Na sua opinião, ele foi o maior humorista do grupo?
Não. O maior humorista do grupo, o mais completo, sempre foi o Renato. Mas os quatro se complementavam de forma maravilhosa. Renato era mais técnico, mais preparado, mais inteligente em cena. Dedé sempre foi um dos melhores “escadas” da história da televisão brasileira. Ninguém sabia levantar uma piada como ele. Todos ali brilhavam, porque Dedé preparava o terreno. Ele é genial nisso. Zacarias tinha um tempo e uma graça própria, bem diferente dos outros três. E Mussum, na minha opinião, era o mais engraçado de todos. Impossível competir com ele. Você não precisava nem dar uma piada para ele. Bastava ele entrar em cena e soltar um “cacildis” que a plateia vinha abaixo. Ele era uma força da natureza.

Que pretende com esse trabalho?
Pretendo levar o espírito do Mussum para o filme, captar aquela graça natural dele. E, ao mesmo tempo, mostrar um lado pouco conhecido e explorado, que é o de músico. Também pretendo ir mais longe. Mussum sempre teve uma persona complexa: foi muito pobre, depois muito rico, foi um zé-ninguém, depois muito popular, abraçou a música, abandonou a música, amava fazer rir, mas também não gostava de ser apenas um palhaço. Quanto mais eu leio e converso com pessoas que trabalharam com ele, mais eu sinto a responsabilidade de tentar traduzir em poucas cenas, em um filme de no máximo duas horas, toda sua trajetória. É um personagem riquíssimo.

Carlos Kurt, Roberto Guiherme, Tião Macalé, Ted Boy Marinho, qual desses atores merece o devido reconhecimento pela sua importância na construção da identidade dos Trapalhões?
Todos eles tiveram seu valor e seu momento, ainda mais Ted Boy Marino. Mas acho que apenas Tião Macalé e Roberto Guilherme poderiam ser chamados de “quinto Trapalhão”, caso houvesse necessidade de mais um. Eles são reconhecidos e têm carinho semelhante do público, no imaginário do público. Eles fazem parte do universo do quarteto. Não é pouca coisa. São carreiras admiráveis.

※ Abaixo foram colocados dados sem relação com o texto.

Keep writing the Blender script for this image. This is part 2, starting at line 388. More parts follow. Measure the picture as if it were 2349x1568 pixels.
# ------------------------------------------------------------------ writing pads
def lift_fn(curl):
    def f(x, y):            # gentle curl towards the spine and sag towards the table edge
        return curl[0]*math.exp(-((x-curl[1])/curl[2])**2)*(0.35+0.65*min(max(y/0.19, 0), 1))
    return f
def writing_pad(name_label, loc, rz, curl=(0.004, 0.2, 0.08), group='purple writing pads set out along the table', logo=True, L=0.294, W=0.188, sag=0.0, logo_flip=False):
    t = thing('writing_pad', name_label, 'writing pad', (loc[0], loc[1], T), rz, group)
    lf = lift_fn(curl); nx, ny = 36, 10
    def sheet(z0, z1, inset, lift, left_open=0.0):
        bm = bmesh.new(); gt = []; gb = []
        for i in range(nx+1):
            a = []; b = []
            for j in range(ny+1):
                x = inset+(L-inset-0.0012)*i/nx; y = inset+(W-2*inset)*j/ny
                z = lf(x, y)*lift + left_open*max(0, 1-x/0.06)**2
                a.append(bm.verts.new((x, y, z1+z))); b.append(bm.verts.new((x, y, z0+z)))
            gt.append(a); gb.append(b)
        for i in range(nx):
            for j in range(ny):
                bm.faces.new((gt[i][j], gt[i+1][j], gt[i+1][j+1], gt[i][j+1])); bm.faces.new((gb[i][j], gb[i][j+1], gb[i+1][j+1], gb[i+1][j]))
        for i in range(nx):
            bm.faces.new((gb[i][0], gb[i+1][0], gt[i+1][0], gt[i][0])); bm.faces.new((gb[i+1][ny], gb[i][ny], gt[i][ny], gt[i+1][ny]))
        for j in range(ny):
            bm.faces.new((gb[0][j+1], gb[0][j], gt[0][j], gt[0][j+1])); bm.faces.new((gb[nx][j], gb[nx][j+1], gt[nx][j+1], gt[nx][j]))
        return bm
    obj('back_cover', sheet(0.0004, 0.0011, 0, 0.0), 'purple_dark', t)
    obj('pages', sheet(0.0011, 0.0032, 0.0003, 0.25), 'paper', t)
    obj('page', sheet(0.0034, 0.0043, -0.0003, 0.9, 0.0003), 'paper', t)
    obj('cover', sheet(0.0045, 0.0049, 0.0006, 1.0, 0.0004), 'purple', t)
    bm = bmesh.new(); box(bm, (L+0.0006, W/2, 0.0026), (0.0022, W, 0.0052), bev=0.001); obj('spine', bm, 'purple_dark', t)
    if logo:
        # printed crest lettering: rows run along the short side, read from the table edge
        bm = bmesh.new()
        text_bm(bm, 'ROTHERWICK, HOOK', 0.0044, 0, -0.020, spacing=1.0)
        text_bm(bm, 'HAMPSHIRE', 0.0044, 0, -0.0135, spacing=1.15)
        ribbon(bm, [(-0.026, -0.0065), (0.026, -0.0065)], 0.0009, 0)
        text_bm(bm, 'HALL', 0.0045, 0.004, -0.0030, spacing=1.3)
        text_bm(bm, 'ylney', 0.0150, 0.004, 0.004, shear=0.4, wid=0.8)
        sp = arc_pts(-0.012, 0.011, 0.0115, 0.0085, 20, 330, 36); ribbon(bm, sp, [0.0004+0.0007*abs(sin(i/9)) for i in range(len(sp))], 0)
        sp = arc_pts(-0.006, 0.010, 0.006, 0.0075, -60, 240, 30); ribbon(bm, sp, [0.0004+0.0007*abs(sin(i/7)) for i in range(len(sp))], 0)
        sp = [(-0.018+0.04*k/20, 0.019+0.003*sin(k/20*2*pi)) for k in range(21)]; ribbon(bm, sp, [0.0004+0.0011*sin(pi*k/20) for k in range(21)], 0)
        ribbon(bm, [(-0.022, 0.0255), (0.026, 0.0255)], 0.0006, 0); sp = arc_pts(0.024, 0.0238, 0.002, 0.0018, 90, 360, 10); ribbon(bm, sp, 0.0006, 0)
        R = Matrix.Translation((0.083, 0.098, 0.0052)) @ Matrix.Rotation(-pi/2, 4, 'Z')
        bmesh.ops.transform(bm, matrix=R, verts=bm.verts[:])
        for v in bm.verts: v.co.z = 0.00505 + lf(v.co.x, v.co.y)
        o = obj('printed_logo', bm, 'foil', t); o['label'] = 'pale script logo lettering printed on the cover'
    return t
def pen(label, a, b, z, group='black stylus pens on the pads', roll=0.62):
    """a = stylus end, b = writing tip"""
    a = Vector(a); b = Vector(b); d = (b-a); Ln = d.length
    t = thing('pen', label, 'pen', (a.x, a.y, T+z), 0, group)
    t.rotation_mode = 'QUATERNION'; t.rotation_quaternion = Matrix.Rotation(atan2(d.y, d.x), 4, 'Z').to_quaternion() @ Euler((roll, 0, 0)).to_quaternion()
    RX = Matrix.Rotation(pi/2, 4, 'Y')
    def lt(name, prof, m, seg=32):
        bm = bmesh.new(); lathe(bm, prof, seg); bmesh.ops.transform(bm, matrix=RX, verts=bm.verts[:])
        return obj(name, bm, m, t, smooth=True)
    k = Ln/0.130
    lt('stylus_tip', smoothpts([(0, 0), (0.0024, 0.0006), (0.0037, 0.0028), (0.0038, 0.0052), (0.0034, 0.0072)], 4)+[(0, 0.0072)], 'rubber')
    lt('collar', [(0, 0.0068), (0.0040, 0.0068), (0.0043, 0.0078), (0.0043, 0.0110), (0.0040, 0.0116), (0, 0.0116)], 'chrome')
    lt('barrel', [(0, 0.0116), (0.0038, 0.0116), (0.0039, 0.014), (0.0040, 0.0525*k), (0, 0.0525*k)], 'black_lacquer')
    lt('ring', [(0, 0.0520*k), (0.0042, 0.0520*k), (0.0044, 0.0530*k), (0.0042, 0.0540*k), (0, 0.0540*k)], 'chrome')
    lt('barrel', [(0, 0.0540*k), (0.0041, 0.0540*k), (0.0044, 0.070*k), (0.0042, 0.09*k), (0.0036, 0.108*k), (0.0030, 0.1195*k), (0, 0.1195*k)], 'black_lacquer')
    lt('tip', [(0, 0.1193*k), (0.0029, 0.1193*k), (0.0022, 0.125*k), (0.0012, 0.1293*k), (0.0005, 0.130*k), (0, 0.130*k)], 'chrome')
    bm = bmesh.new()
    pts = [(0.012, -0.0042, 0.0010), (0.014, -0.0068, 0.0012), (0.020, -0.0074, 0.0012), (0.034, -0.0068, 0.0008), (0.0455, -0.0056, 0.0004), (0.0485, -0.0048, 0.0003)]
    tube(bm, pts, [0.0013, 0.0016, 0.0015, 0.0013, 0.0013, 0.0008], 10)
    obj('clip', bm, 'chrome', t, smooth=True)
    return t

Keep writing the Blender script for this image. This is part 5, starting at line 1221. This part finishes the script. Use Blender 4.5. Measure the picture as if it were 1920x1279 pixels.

Como você classifica o cinema feito pelos Trapalhões e o cinema feito pelo Renato Aragão pós-Trapalhões?
Os filmes do Renato pós-Trapalhões são mais irregulares, mas mais benfeitos tecnicamente e até mesmo os roteiros são melhores. Mas não dá pra negar que acho o cinema feito pelos Trapalhões quatro vezes mais engraçado. Creio que nem preciso dizer porquê.